START
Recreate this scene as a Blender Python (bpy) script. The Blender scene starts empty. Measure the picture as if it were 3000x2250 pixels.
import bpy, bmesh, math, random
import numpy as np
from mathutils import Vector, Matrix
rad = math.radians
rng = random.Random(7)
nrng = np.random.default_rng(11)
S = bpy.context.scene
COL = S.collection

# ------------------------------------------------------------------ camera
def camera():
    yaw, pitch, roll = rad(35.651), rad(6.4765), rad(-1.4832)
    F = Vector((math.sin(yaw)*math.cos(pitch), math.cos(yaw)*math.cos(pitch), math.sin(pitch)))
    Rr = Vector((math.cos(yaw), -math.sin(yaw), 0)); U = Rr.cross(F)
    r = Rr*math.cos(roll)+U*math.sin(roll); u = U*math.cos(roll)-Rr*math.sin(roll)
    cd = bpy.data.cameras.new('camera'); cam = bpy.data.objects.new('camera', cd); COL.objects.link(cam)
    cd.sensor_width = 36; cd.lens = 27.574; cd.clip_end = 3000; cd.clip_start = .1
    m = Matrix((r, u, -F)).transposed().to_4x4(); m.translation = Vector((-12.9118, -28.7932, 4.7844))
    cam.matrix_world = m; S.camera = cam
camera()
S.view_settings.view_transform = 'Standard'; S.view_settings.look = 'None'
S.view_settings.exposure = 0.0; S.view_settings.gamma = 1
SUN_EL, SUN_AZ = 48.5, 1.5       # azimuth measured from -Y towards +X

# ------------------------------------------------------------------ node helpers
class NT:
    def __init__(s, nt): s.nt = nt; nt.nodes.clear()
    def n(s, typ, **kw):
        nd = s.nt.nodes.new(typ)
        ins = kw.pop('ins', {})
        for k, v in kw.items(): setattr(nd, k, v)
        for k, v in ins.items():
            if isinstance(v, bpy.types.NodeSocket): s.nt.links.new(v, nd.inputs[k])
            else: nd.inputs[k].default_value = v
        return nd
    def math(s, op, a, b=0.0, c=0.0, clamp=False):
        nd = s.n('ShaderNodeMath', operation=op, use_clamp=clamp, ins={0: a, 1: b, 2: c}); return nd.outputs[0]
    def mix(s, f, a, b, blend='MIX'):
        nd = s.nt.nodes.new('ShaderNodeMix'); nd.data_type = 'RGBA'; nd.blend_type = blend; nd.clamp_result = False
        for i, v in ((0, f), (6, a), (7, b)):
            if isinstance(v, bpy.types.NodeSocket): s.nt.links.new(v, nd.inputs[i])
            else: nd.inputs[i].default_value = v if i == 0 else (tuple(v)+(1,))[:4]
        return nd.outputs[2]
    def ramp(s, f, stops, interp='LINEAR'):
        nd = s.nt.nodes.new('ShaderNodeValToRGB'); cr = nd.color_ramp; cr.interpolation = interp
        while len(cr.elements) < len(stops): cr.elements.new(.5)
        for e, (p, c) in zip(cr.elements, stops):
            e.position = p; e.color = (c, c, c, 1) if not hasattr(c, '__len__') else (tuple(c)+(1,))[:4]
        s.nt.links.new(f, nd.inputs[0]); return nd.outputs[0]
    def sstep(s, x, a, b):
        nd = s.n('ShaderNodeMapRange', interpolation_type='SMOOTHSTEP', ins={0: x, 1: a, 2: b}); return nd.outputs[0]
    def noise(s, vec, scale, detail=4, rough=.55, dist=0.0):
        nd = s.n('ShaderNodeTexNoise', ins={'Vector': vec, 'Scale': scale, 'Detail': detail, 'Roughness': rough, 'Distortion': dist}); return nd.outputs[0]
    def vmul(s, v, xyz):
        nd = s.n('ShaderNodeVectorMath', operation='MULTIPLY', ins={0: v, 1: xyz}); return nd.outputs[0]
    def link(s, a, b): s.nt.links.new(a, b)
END
START
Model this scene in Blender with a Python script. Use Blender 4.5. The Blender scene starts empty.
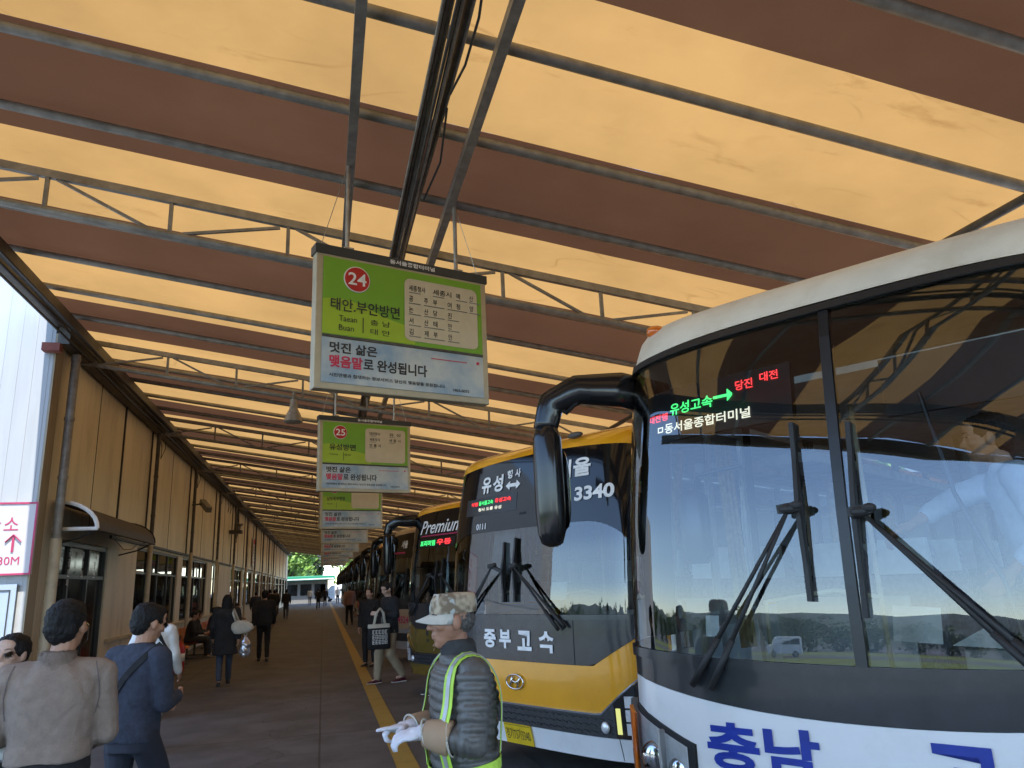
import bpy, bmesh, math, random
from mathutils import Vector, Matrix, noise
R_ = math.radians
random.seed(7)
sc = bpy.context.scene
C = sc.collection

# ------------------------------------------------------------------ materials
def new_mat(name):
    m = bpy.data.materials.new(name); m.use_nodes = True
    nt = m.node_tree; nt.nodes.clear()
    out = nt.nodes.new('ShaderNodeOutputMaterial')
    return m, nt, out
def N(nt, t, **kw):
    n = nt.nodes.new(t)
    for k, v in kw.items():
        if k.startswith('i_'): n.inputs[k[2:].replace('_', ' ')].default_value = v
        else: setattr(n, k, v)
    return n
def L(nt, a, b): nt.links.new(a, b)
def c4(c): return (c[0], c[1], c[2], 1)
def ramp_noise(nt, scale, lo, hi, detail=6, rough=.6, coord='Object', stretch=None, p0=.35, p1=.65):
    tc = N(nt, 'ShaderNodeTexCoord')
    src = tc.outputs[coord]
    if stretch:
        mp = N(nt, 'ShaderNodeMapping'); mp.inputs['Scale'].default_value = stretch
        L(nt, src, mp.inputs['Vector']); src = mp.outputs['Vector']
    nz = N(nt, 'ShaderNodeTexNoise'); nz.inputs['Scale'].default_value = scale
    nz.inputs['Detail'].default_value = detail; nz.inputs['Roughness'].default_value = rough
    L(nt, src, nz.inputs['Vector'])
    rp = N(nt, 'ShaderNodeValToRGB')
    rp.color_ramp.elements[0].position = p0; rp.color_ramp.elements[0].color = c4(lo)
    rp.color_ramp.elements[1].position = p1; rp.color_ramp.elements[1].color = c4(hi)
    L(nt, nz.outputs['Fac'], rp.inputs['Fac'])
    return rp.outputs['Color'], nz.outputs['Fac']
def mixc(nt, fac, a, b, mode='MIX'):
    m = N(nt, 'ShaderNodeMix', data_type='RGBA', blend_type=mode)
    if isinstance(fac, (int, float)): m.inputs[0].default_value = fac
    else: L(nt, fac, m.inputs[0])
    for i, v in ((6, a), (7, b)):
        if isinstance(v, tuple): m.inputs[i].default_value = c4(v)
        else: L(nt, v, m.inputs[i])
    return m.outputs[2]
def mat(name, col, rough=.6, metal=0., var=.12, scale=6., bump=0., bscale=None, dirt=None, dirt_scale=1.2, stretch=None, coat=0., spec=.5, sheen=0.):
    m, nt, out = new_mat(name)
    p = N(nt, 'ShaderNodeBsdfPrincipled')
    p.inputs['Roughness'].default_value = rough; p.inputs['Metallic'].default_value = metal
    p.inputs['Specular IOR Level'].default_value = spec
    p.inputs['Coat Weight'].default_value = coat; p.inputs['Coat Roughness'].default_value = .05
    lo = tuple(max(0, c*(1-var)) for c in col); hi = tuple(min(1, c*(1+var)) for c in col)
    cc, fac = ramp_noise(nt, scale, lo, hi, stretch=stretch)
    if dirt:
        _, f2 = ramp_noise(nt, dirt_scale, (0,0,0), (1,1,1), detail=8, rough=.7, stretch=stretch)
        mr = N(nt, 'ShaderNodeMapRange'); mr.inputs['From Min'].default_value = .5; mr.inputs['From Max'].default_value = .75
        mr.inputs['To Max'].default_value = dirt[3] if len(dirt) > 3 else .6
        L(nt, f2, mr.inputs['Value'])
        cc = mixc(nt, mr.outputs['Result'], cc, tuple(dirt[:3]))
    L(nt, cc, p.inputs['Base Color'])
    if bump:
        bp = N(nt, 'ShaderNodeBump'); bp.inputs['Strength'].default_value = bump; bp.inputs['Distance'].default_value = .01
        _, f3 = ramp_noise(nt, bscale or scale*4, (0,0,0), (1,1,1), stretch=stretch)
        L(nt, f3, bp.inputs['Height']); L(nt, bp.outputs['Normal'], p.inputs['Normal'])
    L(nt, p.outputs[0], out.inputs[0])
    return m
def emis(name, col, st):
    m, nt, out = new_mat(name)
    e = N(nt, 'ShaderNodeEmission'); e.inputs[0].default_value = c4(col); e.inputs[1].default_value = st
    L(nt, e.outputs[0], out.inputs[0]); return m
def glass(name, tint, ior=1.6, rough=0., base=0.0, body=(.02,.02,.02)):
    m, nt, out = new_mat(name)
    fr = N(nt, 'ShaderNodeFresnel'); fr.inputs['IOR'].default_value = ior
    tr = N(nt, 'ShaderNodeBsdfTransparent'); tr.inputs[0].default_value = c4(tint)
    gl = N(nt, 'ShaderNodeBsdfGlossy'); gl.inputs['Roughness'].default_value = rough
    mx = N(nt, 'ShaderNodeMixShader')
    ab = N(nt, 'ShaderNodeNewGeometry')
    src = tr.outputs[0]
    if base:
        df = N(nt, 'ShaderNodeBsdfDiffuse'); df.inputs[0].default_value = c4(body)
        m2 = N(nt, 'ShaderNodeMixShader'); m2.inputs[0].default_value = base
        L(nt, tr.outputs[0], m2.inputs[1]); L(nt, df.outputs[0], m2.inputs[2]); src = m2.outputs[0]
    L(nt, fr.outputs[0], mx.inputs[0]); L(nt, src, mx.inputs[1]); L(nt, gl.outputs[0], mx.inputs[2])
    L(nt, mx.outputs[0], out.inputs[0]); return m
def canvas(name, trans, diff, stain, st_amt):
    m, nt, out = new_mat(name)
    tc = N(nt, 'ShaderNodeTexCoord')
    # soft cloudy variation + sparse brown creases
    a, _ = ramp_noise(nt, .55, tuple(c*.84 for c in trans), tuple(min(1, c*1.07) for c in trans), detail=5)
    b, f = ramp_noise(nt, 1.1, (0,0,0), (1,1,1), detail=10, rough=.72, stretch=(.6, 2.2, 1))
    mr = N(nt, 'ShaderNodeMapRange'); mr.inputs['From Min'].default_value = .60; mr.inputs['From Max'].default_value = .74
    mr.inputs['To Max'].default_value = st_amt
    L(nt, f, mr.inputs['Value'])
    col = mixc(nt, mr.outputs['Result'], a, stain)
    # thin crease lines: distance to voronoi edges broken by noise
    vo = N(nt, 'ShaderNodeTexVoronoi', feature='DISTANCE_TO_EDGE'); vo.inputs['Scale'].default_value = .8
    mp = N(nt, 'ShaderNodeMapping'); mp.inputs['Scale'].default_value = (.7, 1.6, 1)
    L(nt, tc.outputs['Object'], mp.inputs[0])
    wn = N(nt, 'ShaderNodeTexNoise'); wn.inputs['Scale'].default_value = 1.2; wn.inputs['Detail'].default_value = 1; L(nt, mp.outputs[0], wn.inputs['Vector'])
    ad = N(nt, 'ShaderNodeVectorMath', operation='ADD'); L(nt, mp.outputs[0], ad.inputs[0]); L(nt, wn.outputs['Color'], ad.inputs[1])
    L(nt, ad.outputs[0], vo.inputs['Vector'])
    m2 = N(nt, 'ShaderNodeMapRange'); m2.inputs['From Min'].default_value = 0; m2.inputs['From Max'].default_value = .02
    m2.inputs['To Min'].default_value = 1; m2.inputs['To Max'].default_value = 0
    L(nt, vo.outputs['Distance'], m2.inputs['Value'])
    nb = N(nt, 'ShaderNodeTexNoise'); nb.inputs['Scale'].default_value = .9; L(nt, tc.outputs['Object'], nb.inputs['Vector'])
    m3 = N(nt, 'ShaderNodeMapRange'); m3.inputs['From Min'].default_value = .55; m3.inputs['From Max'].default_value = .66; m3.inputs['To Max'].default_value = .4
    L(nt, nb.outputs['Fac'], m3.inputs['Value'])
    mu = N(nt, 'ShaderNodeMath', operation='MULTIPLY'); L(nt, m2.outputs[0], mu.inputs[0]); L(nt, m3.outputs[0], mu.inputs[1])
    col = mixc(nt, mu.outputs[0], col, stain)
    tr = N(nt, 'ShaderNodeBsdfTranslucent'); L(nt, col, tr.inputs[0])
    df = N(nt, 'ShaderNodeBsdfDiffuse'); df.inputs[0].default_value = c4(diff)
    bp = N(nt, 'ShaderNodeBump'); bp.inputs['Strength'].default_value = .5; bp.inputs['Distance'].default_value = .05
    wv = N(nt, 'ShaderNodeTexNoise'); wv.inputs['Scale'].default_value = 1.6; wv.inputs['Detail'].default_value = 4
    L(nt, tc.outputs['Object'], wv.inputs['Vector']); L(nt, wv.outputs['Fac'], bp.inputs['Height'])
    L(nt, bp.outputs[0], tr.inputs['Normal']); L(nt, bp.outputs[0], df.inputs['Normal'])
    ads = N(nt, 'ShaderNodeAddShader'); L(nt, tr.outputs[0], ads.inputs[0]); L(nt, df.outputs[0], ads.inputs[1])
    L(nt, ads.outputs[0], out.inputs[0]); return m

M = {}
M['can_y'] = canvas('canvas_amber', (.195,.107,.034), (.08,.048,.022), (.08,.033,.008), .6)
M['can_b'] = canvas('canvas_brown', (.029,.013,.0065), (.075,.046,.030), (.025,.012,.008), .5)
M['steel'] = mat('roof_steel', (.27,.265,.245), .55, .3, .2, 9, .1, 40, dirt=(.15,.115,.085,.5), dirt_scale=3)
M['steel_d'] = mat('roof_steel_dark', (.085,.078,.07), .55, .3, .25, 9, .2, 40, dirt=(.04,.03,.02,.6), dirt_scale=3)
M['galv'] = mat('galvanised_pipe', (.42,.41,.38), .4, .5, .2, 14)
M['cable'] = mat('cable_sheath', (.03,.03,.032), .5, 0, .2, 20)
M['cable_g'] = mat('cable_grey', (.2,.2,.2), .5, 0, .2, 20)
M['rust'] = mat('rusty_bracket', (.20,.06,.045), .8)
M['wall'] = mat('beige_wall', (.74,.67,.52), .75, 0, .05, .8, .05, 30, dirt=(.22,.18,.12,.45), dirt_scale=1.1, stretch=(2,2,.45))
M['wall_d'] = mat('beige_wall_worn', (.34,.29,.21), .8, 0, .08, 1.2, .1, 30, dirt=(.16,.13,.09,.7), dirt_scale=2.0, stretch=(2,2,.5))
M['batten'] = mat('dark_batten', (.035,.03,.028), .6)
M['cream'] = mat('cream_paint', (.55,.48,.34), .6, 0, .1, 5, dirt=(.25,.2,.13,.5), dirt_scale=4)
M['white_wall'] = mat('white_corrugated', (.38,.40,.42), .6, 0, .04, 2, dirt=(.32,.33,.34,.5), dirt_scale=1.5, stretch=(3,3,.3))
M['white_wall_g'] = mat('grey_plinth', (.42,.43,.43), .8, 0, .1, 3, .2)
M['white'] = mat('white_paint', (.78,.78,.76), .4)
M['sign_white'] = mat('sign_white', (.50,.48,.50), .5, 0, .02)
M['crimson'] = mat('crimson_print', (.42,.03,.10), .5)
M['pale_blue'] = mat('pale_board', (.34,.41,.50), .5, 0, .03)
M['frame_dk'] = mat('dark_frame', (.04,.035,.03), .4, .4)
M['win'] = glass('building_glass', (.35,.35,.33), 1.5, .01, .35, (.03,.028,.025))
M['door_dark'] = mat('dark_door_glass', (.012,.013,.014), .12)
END
EXERCISE: Everything from the line with "Recreate this scene" through the line with "COL = S.collection", both ends included, should be repeated exactly; nothing else should appear.

OUTPUT OF THE TASK:
Recreate this scene as a Blender Python (bpy) script. The Blender scene starts empty. Measure the picture as if it were 3000x2250 pixels.
import bpy, bmesh, math, random
import numpy as np
from mathutils import Vector, Matrix
rad = math.radians
rng = random.Random(7)
nrng = np.random.default_rng(11)
S = bpy.context.scene
COL = S.collection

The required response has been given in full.